Do you compare funding over the contract period on a net present value (NPV) basis?

Are you running vehicles over an optimum period of months given vehicle type, usage and the anticipated mileage?

How important is predictability of costs to your business - used vehicle prices and running costs move with market forces, whereas operating lease passes the risk to the lessor.

Finance Leasing, is a solution whereby the Lessee has use of a vehicle over a contracted period of time and mileage, which can be extended virtually indefinitely by entering into a peppercorn rental. The Lessor, who purchases the vehicle, retains ownership and generally sells the vehicle at the end of the contract.  The lease does not include any option to purchase, as this would alter the accounting structure of the arrangement.

The lessee accepts the risk and rewards of ownership, with regards to service, maintenance and repair, plus residual values (RV). Any RV profits are rebated to the lessee at an agreed percentage (%) and the lessee is responsible for any RV loss.

Operating Lease, is a solution that is often referred to as Full Service Leasing where the Lessor provides a number of additional services such as Maintenance, Tyres, Roadside Assistance, Accident Management etc.

The lessee has use of a vehicle over a pre-determined contracted period of time and mileage. The Lessor purchases the vehicle, retains ownership of the vehicle and sells the vehicle at the end of the contract. The lease cannot include an option to purchase. The lessor accepts the risks and rewards of ownership, particularly with regards to fluctuations in SMR costs (if full maintenance is selected) and residual values.  The lessee pays the lessor a fixed monthly rental for the use of the vehicle.  The rental is calculated to cover the cost of depreciation, funding, and a contribution towards the lessor’s overheads and profit.

Outright Purchase, is a solution whereby the user purchases a vehicle using company funds and / or credit lines. The company retains any profit where the ultimate residual value is higher than initial expectations or where running costs, such as SMR, are lower. And the company has flexibility over when it chooses to dispose of the vehicle and isn’t committed to any contractual terms.

The company will need to consider whether the Bank overdraft, loan facilities or cash resources used to finance the fleet, could be better deployed elsewhere in the business, where it could be expected to produce a greater financial return. Where a company has to borrow money to fund its vehicles this could reduce its available credit.
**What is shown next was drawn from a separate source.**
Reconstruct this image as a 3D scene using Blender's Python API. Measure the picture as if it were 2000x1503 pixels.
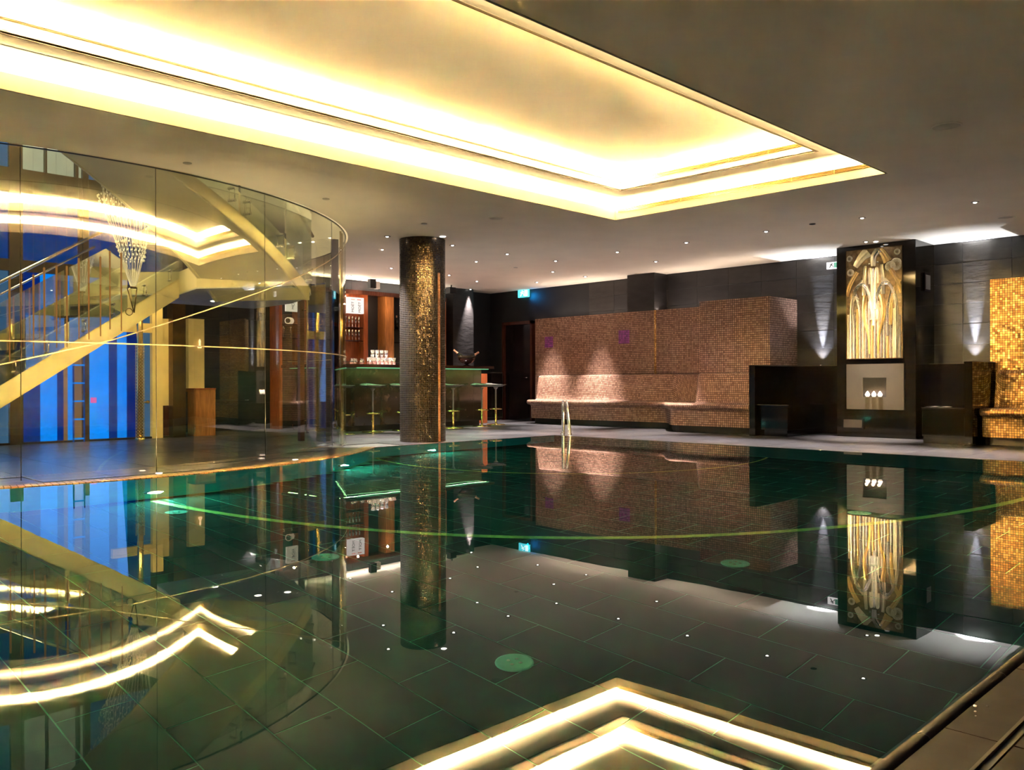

The company will need to ensure they have the in-house expertise as the purchase and disposal of vehicles, especially commercial vehicles, requires a certain level of knowledge and resource that many companies may not possess.

Self Purchase: This is the oldest and most known financing method: a company in need of a vehicle for its business buys directly from a car dealer. The vehicle must be registered as an asset, in which case it is amortized on 4 or 5 years.